Le propre de la politique, c’est le contestable. Un énoncé ne peut être qualifié de politique que si l’on admet qu’une personne de bonne foi peut y trouver motif à désaccord. Le responsable politique ne peut donc pas prétendre apporter une vérité objective, il peut, en revanche, donner un éclairage au monde, le rendre intelligible, lui donner du sens. L’intelligible plutôt que le vrai: le matériau de base du politique reste la réalité, comme pour le scientifique, mais une réalité beaucoup plus complexe et diffuse qu’il s’agit de simplifier dans ses traits les plus significatifs. Si cette mise en ordre du chaos du monde est bien entendu subjective, elle peut être plus ou moins persuasive, en fonction du système de valeurs de chaque individu (qui relève pour le coup assez largement de l’indiscutable).

Si aucune vérité ne sera jamais établie en politique comme cela peut être le cas en sciences, tous les énoncés ne se valent pas pour autant: le contestable n’entraîne pas le relativisme absolu. Par exemple, s’il est tout aussi légitime et contestable de défendre la retraite par répartition ou la retraite par répartition, il n’est pas contestable qu’une augmentation de la durée de vie nécessite, d’une manière ou d’une autre, d’augmenter les cotisations, d’allonger la durée de cotisation ou bien de baisser les pensions pour garantir l’équilibre financier du système.

Ainsi, ce n’est pas parce que le propre des énoncés politiques est d’être contestable que les réalités physiques, économiques et sociales sur lesquelles ils s’appuient peuvent également être considérés comme contestables. Il y a même un grand danger à trop «politiser» le monde, c’est-à-dire à confondre ce qui relève du choix et de l’opinion et ce qui relève de la vérité factuelle.

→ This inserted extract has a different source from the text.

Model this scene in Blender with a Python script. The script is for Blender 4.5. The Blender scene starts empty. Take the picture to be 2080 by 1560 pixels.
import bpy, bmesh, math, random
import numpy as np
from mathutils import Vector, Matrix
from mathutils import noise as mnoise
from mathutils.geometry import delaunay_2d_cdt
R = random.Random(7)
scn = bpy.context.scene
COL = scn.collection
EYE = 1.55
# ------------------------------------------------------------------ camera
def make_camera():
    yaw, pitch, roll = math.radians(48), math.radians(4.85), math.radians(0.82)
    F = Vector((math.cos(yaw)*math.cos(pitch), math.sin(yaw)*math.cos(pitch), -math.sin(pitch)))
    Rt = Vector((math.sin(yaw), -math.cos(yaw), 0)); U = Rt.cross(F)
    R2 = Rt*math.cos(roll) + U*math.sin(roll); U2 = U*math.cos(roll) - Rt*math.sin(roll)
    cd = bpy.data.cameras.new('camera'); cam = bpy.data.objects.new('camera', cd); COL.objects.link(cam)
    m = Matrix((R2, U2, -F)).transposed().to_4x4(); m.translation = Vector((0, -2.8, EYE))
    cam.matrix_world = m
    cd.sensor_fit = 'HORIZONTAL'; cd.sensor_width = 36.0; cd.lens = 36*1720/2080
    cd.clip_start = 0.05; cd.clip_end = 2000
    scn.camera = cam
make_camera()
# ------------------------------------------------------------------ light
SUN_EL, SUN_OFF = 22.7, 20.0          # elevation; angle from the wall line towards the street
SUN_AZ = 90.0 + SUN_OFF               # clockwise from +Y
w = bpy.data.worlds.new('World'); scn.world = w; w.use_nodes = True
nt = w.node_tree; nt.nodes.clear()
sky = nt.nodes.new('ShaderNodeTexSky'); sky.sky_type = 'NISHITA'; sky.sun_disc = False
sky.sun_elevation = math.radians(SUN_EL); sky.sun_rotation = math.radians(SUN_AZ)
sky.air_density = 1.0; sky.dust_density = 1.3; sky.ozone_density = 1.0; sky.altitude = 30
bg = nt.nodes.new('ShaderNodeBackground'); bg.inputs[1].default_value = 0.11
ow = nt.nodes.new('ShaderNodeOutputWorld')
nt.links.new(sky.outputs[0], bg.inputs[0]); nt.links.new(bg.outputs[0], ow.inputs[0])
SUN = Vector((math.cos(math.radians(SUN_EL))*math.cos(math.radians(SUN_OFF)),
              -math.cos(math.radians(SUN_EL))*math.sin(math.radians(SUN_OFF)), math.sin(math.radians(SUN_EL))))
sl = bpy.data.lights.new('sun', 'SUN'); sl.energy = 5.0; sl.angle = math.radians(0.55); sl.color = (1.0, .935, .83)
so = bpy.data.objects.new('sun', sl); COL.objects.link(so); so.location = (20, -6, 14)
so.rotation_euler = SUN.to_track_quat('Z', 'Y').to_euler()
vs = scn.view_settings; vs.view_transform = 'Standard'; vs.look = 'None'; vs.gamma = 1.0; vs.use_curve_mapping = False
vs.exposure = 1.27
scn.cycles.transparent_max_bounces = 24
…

Malheureusement, la mauvaise foi qui gangrène le débat politique, en particulier dans notre pays, permet difficilement de le poser en ces termes et de faire apparaître, derrière les désaccords légitimes, des systèmes de valeur différents à partir d’un réel commun. Ce n’est pas faire preuve de faiblesse que de considérer que l’opinion d’un adversaire politique est respectable, c’est au contraire un révélateur de la solidité de ses propres convictions.